We lived down the street, a walking distance to the local corner store that knew your name, your family's name and your deepest secrets. The good days when walking to the corner store for milk and bread was the easiest part of the day. Carefree, walking passing friendly hello's and faces. Now I can't let my children 5 feet from my view without a panic attack ensuing. 
I remember that day like it were yesterday. A life lesson and maybe a premonition of how I would be so easily able to hide later on in life and lie-I am good at that too. 
Do you remember Bazooka gum? Ahh Bazooka gum. The $.05 glory that was the comic strip life of Joe and the sweet white coating of artificial pink hard gum. My go to. I was 5. I went to the store with my mom that day and begged her for a piece of that gum. I held it in my hand like the child I was and showed it to her asking "mom please can I have this please!?" No. A resounding No was her answer. Put it back she said. I don't recall how that piece of gum didn't leave my hand and I don't think I knew the concept of stealing. To this day I might have even held onto that glorious pink heroine of my childhood without knowing it's place in my gripped palm. The next thing I remember is being behind my sofa in the living room. Hiding. Oh was I hiding. I squeezed myself between the cold wall of my secret and the hard daunting back of our sofa and unwrapped my guilt. I knew when it hit my lips leaving a trace of the white powder on my tiny pursed lips that it was wrong. I was hiding. I had the knowledge to hide and eat that gum.  I don't remember the concept of stealing but I knew hiding was the best thing to do while eating that gum. My mom obviously got privy of my whereabouts when she heard what I like to think of as my furious guilt chomping (something I still do with my nails and conveniently gum) I remember her glaring down in her tree like presence over me and I felt so small. I felt like the cold wall of my secret betrayed me and I was no longer hiding, I was in an open space floating with nowhere to hide. I didn't like that feeling, I wanted to be safe between the sofa, the small comfy crack of my freedom but I was caught pink tongued.
 She made me go back to the store and apologize to the man. I got the "we don't steal" speech along with her recollection of the time she stole and how she was punished, by God. I won't forget that story of hers. I don't believe God punished her but that's her story and this is mine. I felt bad stealing. I think that moment I became aware of what stealing was. I did it again later in life but haven't we all. I learned a few lessons that day in my house above my wonderful grandma. First lesson- don't steal. The second lesson-you will eventually get caught if you do. And lastly the lesson haunting me now many years later coming back around full circle-don't hide. Don't hide. A childhood memory carried into my adulthood problems springing back in my face like a rubber band leaving terrible scars across my delicate skin. I am learning how to not hide. Hiding is safe to me, familiar and warm. 
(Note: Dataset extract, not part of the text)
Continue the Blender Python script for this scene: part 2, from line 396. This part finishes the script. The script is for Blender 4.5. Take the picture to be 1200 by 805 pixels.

The cold wall and hard truth of that sofa beckon me to come to their safe haven. I remember though that I was not hidden, I was caught having to face the truth of my actions. Fighting the urge that uncovering truths might actually bring me to peace and stubbornly ignoring that maybe uncovering and healing from my damage of hiding will bring me to a place I want to be scares the shit out of me.

That sofa, that cold wall, that false safety-what a bitch.